I will not be going through the entirety of the four Gospels to point out how contradictions between one account and another make these texts difficult to use for historical purposes.  My previous post briefly summarized the situation with respect to the birth narratives, and similar statements could be made for numerous events of Jesus’ life as narrated in the Gospels.  In this post I’ll instead make an overall point about the kinds of problems one finds throughout these books.

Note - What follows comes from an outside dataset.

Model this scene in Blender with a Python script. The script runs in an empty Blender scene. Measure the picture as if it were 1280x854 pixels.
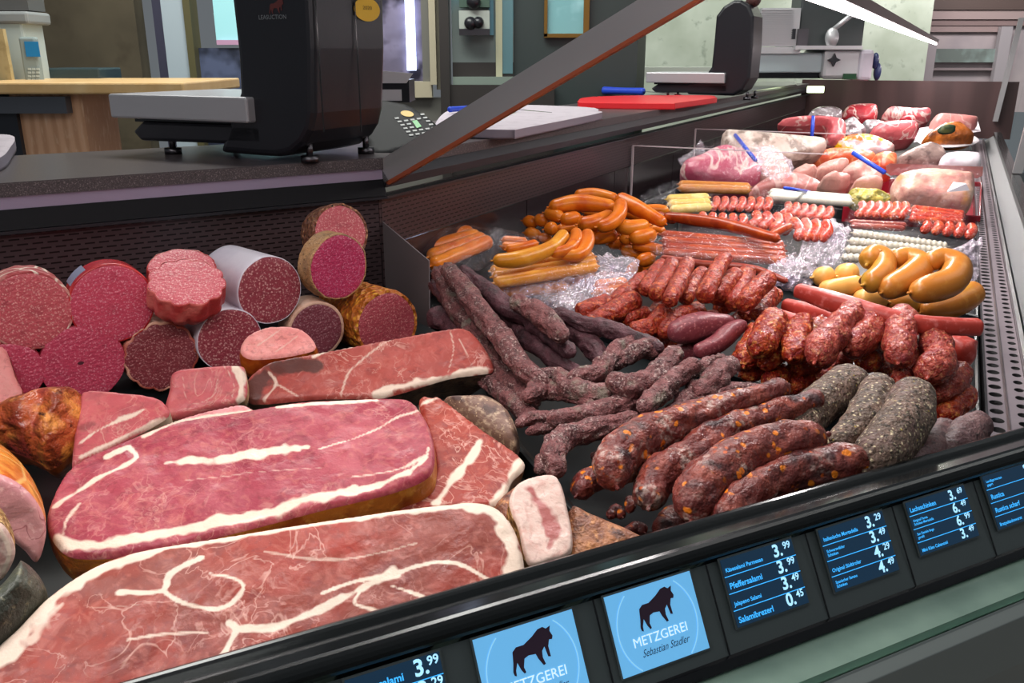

Recall: the reason I’m dealing with this matter is that some readers have thought that the only reason biblical scholars identify contradictions in the New Testament is in order to show that these books aren’t inspired.  That’s not true at all.  My points so far are that New Testament *could* be inspired by God even if it has contradictions (I personally don’t think so, but that’s mainly because I’m an agnostic and so don’t think *anything* is inspired by God; but if I were a believer still I probably would think it is in some sense inspired) and that the contradictions matter for *other* things, not just for themselves.  In this case, they matter because two contradictory sources cannot both be right in their historical claims.  One could be right and the other wrong (at the point of contradiction), or both could be wrong, but both can’t be right.

Some of the contradictions affecting our understanding of the historical Jesus involve chronology of what happened when.  There are lots of picayune details that are at odds from one Gospel to another:  Did a man named Jairus come to beg Jesus to come help his daughter because she was sick and in danger of dying and needed to be healed or to come because she had already died and needed to be raised from the dead?  Well, what’s it matter?  I suppose it doesn’t matter if you don’t care what actually happened.